Svantaggi del mulino
Il mulino, tuttavia, come ogni strumento di innovazione tecnologica, presentava anche alcuni svantaggi:
- il limite principale, che è anche il più evidente, era di carattere geografico: il mulino, a seconda del tipo di energia che sfruttava, doveva essere costruito o in una zona ventosa o lungo un fiume o corso d’acqua idoneo.
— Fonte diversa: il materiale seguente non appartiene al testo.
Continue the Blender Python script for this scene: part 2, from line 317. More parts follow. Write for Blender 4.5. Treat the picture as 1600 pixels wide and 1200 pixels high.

Ciò rendeva il mulino adatto solo alle regioni che presentavano tali requisiti;
- il mulino si basava su forze naturali che non dipendevano direttamente dall’uomo: nel caso del mulino ad acqua, perciò, le piene, le secche e le gelate dei fiumi potevano creare problemi, così come le condizioni atmosferiche avverse;
- i costi di costruzione e di manutenzione erano piuttosto elevati. Poiché il mulino implicava un grande investimento di denaro, solo i signori ricchi e potenti (laici o ecclesiastici) potevano permetterselo. Conseguenza delle spese onerose fu anche l’obbligo di molitura, per il quale le comunità sottoposte venivano costrette a macinare il grano nel mulino del signore, il quale imponeva un pagamento per il suo utilizzo;
- i problemi e le controversie legate agli impianti aggiuntivi, che venivano costruiti al fine di controllare l’approvvigionamento dell’acqua. Spesso, infatti, venivano realizzati sistemi di canali e strutture di sbarramento che non di rado provocavano scontri tra i proprietari: la presenza di dighe determinava danni alla navigazione sui grandi fiumi e talvolta disastri in caso di piena.
L’elevata efficienza dei mulini causò inizialmente anche un lieve aumento di disoccupazione che, nel XIII secolo, portò ad alcune sollevazioni di lavoratori in Francia. L’entità del fenomeno fu tuttavia limitata e non influenzò in modo significativo la diffusione del mulino.
In conclusione
I mulini hanno costituito una svolta fondamentale nella storia dell’uomo, e ancora oggi i principi su cui essi basavano il loro funzionamento sono sfruttati attraverso impianti più moderni, ovvero le centrali eoliche e le centrali idroelettriche, finalizzate alla produzione di un nuovo tipo di energia, più adatto alle esigenze della società odierna: l’elettricità.